When Should Greek Elections Be Held?

“He’s talking about October and preparing for May” was the headline in Sunday’s Kathimerini. The reference is of course to Prime Minister Alexis Tsipras, who has to choose between these dates – or one in between – for holding parliamentary elections.

The way the Constitution now reads, but also on the basis of the experiences of previous prime ministers, to be absolutely fair, Tsipras has the right to choose the time of the elections.

And of course he will choose on the basis of a single criterion: When will it ensure the best election result for himself?

And that’s where the problem lies.

The country has essentially been living in a pre-election period for some time now, with all the consequences that this entails for the economy.

He is behaving as if there is no economic crisis. As if the people are not suffering. As if the country is in a period of its history when everything is running smoothly.

Once again, a prime minister, and a party, are operating counter to the needs of the people in order to continue to stay in power.

What does this prolonged election period mean? It means that the economy is left to its fate. That decisions that must be taken, for example, about the banks and the reforms, are shifted later.

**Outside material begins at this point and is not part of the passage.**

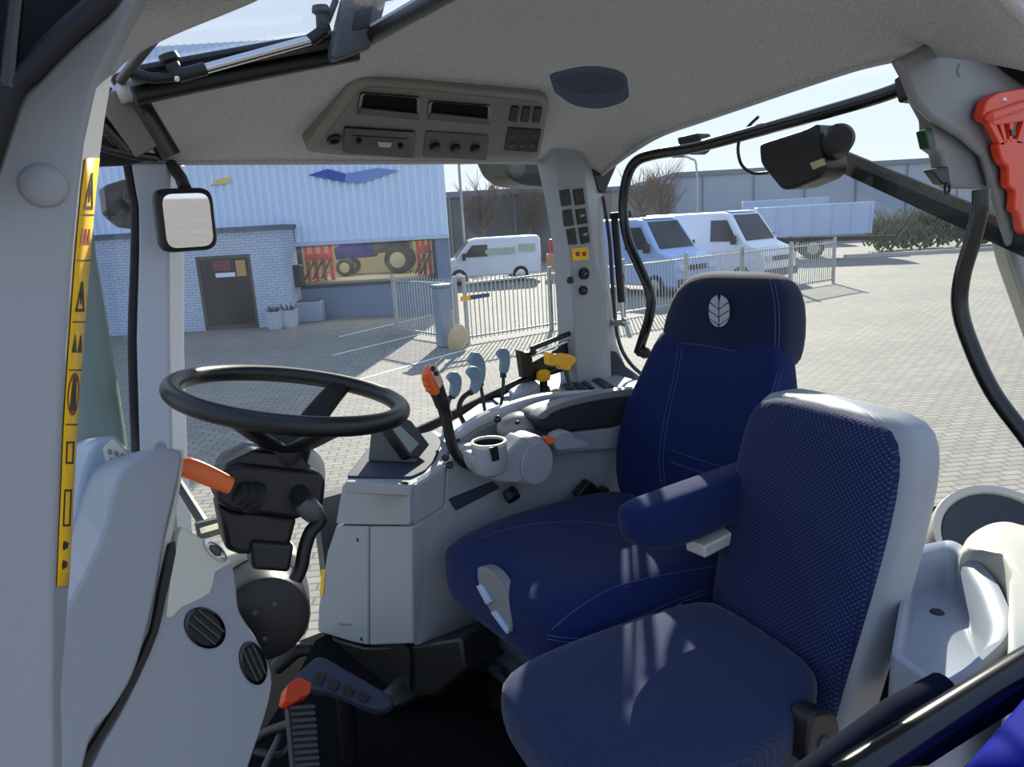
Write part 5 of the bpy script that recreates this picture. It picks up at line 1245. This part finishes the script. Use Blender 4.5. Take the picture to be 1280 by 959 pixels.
# ------------------------------------------------------------------ pedals on the floor
t = thing('brake_pedal', PY(1.25).at(380,950), 'ribbed black pedal with orange catch at the foot of the column', 'pedal')
bp2 = Pl(dep(380, 920, 1.38), V((.35,-.55,.75)))
m = MB(); m.plate(rnd([(360,880),(392,878),(402,960),(402,1010),(372,1010)], 4), bp2, .02); pb = m.build('pad', BLK, t, bevel=.004)
m = MB()
for i in range(15): y = 884+i*8; m.plate([(363+i*.7,y),(393+i*.6,y-2),(393+i*.6,y+2),(363+i*.7,y+4)], bp2, .003, .003)
m.build('rib', G3, pb)
m = MB(); m.plate(rnd([(352,880),(356,860),(370,850),(386,858),(384,872),(372,876),(366,882)], 4), bp2, .03, .014); m.build('catch', mat('orange red plastic', (226,74,36), .4), t, bevel=.005, seg=3)
m = MB(); m.tube(spline([dep(*q) for q in ((365,905,1.42),(335,915,1.45),(322,925,1.46))], 4), .010, 10); m.tube(spline([dep(*q) for q in ((368,930,1.40),(350,945,1.42),(320,940,1.44))], 4), .008, 10); m.build('arm', BLK, t)
m = MB(); m.tube(spline([dep(*q) for q in ((330,960,1.40),(345,930,1.42),(352,915,1.44))], 4), .007, 8); m.build('return_spring', G3, t)
ac = Pl(dep(430, 850, 1.62), V((-.2,-.45,.86)))
t = thing('accelerator_pedal', ac.at(430,850), 'dark ribbed foot plate between brake pedal and console', 'pedal')
q_ = ac.at(430,855); MB().tube([q_, V((q_.x, q_.y+.02, FLOORZ))], .02, 10).build('pedal_stem', BLK, t)
m = MB(); m.plate(sp2([(366,858),(385,836),(402,826),(430,840),(492,878),(470,892),(420,872),(385,866)], 3), ac, .03, .02); k = m.build('plate', NAVY, t, bevel=.006, seg=3)
m = MB()
for i in range(4): x = 398+i*18; m.plate(rnd([(x,845+i*8),(x+12,850+i*9),(x+4,864+i*7),(x-6,858+i*7)], 2), ac, .006, .024)
m.build('rib', BLK, k, bevel=.002)
m = MB(); m.tube([dep(345,835,1.5), dep(370,812,1.5), dep(388,812,1.5)], [.016,.018,.012], 12); o = m.build('pedal_arm', BLK); tag(o, 'black pedal arm behind the round column foot', 'pedal arm')
m = MB(); m.ell(PZ(1.43).at(520,855), V((.12,.02,0)), V((0,.05,0)), V((0,0,.03))); o = m.build('floor_duct', BLK); tag(o, 'low black rounded duct at the foot of the console', 'duct')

But this means that the economy is getting worse, and that the measures that will later be needed will be more difficult and painful.

It is no coincidence that the IMF again is sounding the alarm and that the EU has delayed its one billion-euro installment.

Of course, Mr. Tsipras knows that when elections are held he will lose them. This is what all polls show.

The point for him is to lose with a “manageable” difference. With a difference that will ensure his own leadership position. In the hope that he will once again be able to come back to power.

But that is the pleasant dream of a summer night. His government today has little to do with the “constituents”, or the alliances with which he ruled until recently.

Those who have remained with him, as recent events revealed, threaten him dangerously.

Moreover, and very importantly, there are no victories, successes, national struggles, that is to say, he lacks the elements from which a myth about a leader and a party can be crafted, which can be the basis for hope for new efforts and future victories. And against him he will have a strong Kyriakos Mitsotakis.

Surely his 180 degree turns and the somersaults on the economy, the additional misfortunes that he has piled onto the people, the “yes to everything” on foreign policy issues, are not the ingredients for a winning recipe.

All this raises puts into focus the question of the constitutional changes that will be needed for regularly scheduled elections. It will make political life smother and better serve the interests of the country.